Emphasis on the Uni

I hinted when highlighting Carolina Crown's recent uniform changes that I liked the uniforms as much as I can like the current iteration of Crown uniforms, and that that was another post for another time. This is that time; this is that post.

To be frank, I don't like the new breed of uniforms, and I'm rather averse to some of the drastic changes taking place, particularly this season. My reason is this: Just as uniforms - one form - are designed to give a cohesive look to the corps in the field, I believe that they ought to also tie the present version of the corps to its past. The recent Carolina Crown reboot - and I realize this isn't their first - is a complete departure from the cream-clad corps they had been in the recent past. The last few years in cream bore minor changes, including a difference in accent colors, that didn't bother me at all. These at least kept the overall look, while last year's change, and this year's hue adjustment, completely threw previous styles out of the window. If I may damn with faint praise, I am at least glad that this year's uniform is cohesive with last year's. If they would have switched back to cream last year, my perception would have been that they switched to dark pants for one year - a championship year - to mask sloppiness in the legs. At least they're doubling down on their decision.

While Crown hits closest to home, they are not the only offender. Santa Clara Vanguard, my other favorite corps, has largely departed from their traditional look, donning white tops for this year's Scheherezade program. Madison Scouts too went with all white for the summer. Still in both of those cases, the uniform style is a relative constant. and the color change is to a neutral one that is already or has previously been part of the corps' palate. This year - or more accurately, last year - only Crown provided that level of whiplash in uniform design.

Perhaps my issue comes from following marching/athletic music like a sports fan. While certainly there have been major changes in uniform and even color scheme for pro and college teams, they happen far less frequently.
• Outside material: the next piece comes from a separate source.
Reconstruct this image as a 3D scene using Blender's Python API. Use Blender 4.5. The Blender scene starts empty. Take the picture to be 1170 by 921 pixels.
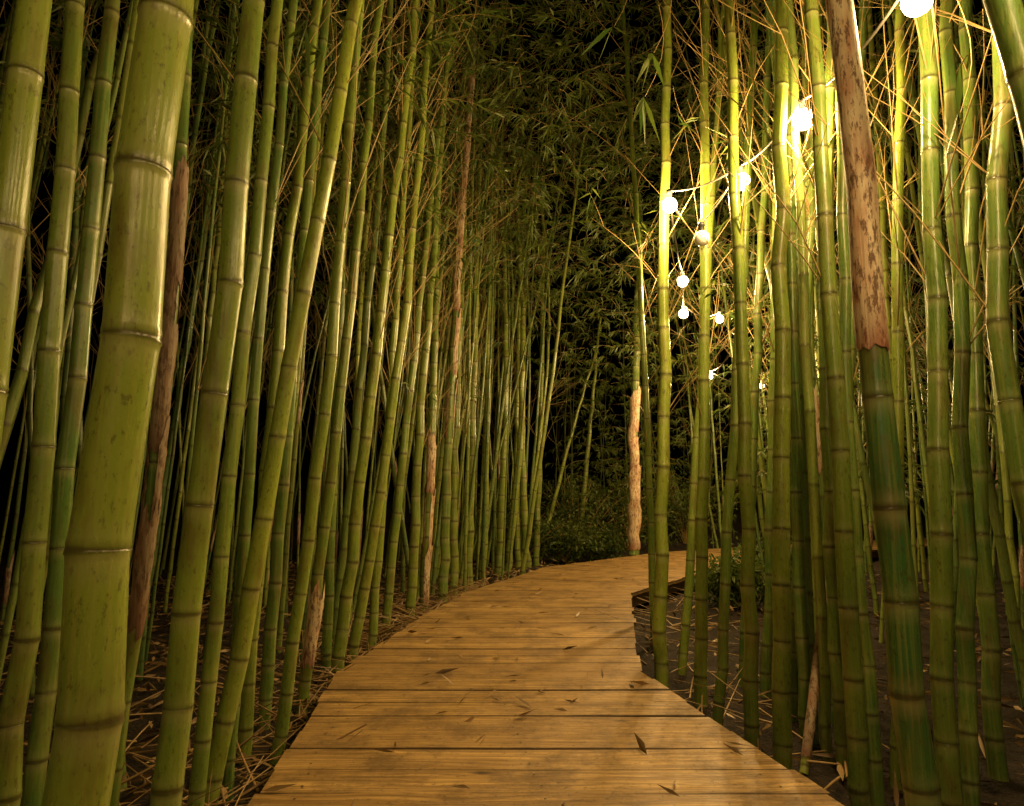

Continuity makes for ease of support - even if I'm not in team/corps merchandise, I can throw on green in support of the Cavaliers or light blue to represent Spirit of Atlanta. While uniform changes don't change this manner of support, color changes certainly do. I could cynically point out that the switch from #purplepantsband to the #spacepantsband in blue leads to more merchandise sales, but I don't know that that's a driving force. I think the design team just thinks it makes sense creatively, and while it may, I think it dilutes a potential branding opportunity.

But what do I know? Maybe I'm quickly becoming a corps curmudgeon (because you know, I'm "pro acoustic instrumentation" too). Now get off my lawn.